La libre asociación me lleva a un cuento de Saer, La Tardecita.
Ese camino barroso hacia el pueblo es recorrido por Barco, uno de los personajes históricos de la saga saereana con su hermano.
Los días de lluvia eran aprovechados por mi padre en la preparación de sus incursiones de caza en los campos y los bañados cercanos y no tanto, del pueblo y esta preparación consistía en la limpieza minuciosa de su escopeta belga -su orgullo de ese tiempo- de un caño, calibre 16.
Previamente había hecho una provisión de cartuchos que él mismo cargaba midiendo y calibrando con un ínfimo recipiente ad hoc para medir la pólvora y la municiones, que volcaba con esmero y pulcritud en esos cartuchos vacíos que había -como el material descripto arriba- comprado en al casa Demaría. Allí también se había agenciado de un aparatito para ajustar y cerrar a presión los cartuchos. Iba haciendo todo ese trabajo con minuciosidad, como si le fuera la vida en ello. Yo me sentaba en un banquito y lo miraba hacer. Soñando con ser grande y manejar ese aparatito tan fascinante. Mi madre iba y venía de la cocina cebándole interminables mates amargos. Hecha una cantidad que estimaba suficiente, los agrupaba por colores -verdes y rojos- y los distribuía en las dos cartucheras con las cuales se cruzaría el pecho.

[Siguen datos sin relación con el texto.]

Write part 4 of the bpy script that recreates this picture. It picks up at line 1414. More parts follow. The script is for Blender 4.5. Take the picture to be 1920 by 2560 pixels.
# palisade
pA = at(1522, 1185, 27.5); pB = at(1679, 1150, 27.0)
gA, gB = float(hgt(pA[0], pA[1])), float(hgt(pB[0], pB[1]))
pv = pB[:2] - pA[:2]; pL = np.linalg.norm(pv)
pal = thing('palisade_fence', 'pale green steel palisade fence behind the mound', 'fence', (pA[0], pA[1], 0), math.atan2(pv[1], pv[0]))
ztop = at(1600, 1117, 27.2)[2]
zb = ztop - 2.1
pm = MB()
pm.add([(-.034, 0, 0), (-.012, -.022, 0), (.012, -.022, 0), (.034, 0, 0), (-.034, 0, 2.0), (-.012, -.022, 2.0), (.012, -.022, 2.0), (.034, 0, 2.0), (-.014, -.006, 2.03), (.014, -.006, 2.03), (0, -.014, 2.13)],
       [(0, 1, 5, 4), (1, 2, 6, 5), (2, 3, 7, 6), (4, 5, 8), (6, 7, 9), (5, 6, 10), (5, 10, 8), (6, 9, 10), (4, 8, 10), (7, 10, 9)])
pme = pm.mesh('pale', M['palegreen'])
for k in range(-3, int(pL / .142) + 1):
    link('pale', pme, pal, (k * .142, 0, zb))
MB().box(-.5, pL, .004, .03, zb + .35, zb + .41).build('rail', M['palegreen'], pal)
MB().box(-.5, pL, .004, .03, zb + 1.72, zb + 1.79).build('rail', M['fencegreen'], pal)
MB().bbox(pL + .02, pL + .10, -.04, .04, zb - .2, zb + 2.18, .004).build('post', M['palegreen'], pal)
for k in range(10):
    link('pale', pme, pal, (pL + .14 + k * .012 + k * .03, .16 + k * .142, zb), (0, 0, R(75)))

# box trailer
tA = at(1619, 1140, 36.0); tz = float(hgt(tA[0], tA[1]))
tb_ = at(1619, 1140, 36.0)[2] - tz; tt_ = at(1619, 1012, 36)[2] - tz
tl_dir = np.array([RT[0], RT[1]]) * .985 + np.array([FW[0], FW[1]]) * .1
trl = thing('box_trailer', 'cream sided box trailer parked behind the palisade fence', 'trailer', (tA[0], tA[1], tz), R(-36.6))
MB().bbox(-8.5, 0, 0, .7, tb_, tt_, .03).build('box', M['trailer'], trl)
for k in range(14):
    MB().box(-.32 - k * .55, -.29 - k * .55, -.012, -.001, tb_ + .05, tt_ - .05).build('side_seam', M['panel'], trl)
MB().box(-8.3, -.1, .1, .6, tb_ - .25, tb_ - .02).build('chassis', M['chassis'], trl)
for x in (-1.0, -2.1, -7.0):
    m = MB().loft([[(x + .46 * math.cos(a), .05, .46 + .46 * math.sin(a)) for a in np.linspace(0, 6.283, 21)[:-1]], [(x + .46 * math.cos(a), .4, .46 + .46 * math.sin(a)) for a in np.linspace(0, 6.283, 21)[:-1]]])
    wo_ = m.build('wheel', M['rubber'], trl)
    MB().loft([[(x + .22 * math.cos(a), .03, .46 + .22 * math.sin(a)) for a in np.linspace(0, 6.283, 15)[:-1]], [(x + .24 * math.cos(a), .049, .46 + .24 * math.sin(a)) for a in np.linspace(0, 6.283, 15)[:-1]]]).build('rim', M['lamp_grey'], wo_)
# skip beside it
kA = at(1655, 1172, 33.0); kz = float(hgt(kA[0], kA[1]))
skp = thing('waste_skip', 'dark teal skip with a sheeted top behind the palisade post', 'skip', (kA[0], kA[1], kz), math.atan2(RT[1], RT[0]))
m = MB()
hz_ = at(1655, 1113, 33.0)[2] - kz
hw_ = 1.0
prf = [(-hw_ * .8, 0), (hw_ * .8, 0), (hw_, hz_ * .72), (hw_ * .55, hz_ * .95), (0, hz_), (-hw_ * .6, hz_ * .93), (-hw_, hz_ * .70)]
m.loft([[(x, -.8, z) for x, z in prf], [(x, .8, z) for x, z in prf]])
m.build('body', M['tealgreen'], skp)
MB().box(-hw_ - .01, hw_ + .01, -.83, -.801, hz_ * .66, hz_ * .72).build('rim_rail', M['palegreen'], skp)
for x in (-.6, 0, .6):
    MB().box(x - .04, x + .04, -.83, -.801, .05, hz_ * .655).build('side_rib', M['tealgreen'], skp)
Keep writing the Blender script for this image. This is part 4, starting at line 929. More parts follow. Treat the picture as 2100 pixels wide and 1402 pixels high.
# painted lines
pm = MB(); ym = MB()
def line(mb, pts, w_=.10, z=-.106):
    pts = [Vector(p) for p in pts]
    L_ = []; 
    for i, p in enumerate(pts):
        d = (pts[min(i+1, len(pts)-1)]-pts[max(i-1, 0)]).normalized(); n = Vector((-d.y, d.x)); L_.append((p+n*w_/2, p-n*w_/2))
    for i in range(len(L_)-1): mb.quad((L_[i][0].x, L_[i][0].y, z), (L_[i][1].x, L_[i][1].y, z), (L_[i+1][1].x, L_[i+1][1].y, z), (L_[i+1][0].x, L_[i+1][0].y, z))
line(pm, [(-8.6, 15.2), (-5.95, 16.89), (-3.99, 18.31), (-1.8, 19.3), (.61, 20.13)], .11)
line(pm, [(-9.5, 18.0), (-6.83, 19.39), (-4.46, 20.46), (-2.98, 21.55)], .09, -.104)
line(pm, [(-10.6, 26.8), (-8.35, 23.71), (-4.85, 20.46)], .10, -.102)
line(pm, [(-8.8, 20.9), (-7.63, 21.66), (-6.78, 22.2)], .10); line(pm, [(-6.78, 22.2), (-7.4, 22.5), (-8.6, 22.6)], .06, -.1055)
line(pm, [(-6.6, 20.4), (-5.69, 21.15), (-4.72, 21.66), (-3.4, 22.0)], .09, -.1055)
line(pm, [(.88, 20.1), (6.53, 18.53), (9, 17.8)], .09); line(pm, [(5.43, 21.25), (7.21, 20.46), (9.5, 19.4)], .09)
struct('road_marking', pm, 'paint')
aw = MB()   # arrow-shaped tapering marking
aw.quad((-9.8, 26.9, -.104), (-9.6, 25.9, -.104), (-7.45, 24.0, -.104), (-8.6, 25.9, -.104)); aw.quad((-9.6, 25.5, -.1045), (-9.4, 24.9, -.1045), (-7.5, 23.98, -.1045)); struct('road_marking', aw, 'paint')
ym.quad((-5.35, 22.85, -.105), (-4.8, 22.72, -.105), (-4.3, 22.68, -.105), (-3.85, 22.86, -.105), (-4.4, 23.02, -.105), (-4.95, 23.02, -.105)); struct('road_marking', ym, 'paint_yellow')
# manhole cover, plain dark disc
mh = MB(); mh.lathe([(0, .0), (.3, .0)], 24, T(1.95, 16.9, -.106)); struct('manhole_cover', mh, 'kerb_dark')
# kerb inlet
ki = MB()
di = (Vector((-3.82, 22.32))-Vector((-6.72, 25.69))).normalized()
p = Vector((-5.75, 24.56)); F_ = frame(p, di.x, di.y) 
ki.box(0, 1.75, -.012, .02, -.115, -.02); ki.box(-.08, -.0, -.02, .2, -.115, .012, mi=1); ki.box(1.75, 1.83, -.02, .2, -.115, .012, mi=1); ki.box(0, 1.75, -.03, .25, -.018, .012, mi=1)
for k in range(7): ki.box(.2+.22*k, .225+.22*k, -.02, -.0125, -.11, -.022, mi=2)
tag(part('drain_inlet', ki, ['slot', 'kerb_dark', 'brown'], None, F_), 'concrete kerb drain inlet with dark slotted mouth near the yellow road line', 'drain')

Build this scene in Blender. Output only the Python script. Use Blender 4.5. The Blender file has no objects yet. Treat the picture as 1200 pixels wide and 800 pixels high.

Cuando limpiaba el tiempo, como decían los criollos, volvía a repasar con una estopa el caño de la escopeta, y con una franela muy limpia la parte externa, en especial la culata de nogal lustrada.
Después de almorzar, me ordenaba traer del galponcito de las herramientas, un bolso de lona muy fuerte, al que le había cosido una tira de cuero para usar cruzado al pecho y portar allí las piezas cobradas.
Ese era mi trabajo de ayudante, que como es de imaginar cumplía con infinito placer porque yo amaba esas salidas, que eran para mí toda una aventura.
El perro, excitado por los preparativos nos esperaba en la puertita de tejido que daba a la calle, esperando que abriéramos para salir, raudo y saltaba y corría alrededor de mi padre hasta que le gritaba, entonces, el cuzco, sumiso se ponía detrás de él.
Los destinos casi nunca variaban de cuatro: La portada, Puente de la vía, Maldonado o El camino del diablo.
Cualquiera de ellos nos llevaba a una cañada por lo cual nos proveería de algún pato para la olla de la noche, aunque al primer disparo, las bandadas, que eran ariscas, levantaban presurosas el vuelo y en principio buscaban un espejo de agua más calmo, o, en su defecto elevaban sus cuerpos en vuelos circulares, cada vez más alto hasta casi perderse en la visibilidad de ese cielo plomizo.
Las perdices certeramente apuntadas por el perro eran más ingenuas y además tenían un silbido delator que las ponía en evidencia. Su carne era más rica y preciada por lo cual mi alegría era mayúscula cuando iba engrosando el bolso que se me había confiado y que yo llevaba con innegable orgullo. Creía que era mi primer paso como futuro cazador, y soñaba con tener tanta puntería como tenían mi padre y sus hermanos, es decir, mis tíos.
Con el tiempo noté que en verdad empezaba a sufrir cuando mi padre derribaba uno de estos animalitos con su tiro certero.
Ese silbido de la inocente e inofensiva perdiz era como un flechazo de dolor que me perforaba los oídos y llegaba al cerebro con culpas y lágrimas.